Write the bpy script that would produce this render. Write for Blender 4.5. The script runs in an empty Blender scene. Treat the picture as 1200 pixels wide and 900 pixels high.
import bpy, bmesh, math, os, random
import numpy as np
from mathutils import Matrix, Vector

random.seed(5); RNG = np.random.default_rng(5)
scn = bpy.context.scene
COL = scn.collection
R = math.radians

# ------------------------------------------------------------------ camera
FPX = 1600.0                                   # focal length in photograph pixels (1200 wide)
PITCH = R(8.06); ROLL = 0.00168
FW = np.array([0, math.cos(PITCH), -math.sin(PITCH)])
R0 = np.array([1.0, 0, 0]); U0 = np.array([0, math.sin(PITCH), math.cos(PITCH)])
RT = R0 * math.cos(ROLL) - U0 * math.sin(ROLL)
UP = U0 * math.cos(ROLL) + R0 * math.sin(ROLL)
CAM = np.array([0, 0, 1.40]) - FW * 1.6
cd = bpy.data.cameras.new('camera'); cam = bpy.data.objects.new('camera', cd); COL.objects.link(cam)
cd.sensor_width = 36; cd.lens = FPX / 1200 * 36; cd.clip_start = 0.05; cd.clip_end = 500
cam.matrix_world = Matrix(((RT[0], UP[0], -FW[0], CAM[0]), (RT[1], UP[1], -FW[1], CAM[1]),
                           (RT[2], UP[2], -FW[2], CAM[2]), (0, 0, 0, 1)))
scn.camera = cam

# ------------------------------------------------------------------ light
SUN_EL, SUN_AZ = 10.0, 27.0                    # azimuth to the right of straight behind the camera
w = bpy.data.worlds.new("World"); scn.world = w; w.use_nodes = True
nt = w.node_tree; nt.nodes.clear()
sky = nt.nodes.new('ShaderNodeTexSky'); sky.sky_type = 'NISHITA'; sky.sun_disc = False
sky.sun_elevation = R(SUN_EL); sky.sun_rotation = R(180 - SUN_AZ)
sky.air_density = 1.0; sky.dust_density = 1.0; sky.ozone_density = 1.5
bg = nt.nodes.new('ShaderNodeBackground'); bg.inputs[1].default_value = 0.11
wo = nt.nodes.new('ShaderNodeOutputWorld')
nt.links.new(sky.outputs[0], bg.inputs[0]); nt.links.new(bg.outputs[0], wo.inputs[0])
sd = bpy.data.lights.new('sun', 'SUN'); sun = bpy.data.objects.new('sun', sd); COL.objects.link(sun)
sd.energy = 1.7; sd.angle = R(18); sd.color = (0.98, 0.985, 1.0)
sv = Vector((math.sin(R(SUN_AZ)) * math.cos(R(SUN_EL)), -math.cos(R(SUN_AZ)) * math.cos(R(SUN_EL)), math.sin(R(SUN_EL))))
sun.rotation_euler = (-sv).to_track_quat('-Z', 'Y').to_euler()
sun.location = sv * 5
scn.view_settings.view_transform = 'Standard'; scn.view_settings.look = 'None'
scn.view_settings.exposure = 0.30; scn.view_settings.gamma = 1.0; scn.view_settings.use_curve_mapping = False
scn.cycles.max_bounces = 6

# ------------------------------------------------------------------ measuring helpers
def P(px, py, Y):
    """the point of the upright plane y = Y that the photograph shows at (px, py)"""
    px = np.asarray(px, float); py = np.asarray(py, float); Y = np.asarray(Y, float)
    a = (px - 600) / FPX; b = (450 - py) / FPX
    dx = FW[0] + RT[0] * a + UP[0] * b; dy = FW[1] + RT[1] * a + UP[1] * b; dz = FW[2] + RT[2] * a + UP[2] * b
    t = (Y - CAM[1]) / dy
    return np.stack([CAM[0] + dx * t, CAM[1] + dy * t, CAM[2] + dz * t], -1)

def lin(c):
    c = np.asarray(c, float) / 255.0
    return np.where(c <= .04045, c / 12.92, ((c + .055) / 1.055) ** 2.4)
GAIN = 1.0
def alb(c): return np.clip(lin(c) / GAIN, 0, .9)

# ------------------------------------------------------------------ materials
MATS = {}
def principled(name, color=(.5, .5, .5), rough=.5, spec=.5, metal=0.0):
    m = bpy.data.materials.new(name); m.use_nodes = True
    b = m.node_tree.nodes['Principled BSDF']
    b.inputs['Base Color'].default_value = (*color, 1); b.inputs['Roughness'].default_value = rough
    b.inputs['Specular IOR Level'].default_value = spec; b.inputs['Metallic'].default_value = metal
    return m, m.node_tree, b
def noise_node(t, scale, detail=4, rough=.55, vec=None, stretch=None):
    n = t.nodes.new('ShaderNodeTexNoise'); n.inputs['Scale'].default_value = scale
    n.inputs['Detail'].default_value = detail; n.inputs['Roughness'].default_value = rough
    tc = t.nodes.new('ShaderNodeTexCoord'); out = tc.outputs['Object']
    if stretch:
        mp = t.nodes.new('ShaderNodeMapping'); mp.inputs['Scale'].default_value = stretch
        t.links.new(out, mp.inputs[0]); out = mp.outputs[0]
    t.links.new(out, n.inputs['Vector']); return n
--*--
Exercise objective: Search the data for the word "wide" and copy each line where it appears.

Output for this task:
Write the bpy script that would produce this render. Write for Blender 4.5. The script runs in an empty Blender scene. Treat the picture as 1200 pixels wide and 900 pixels high.
FPX = 1600.0                                   # focal length in photograph pixels (1200 wide)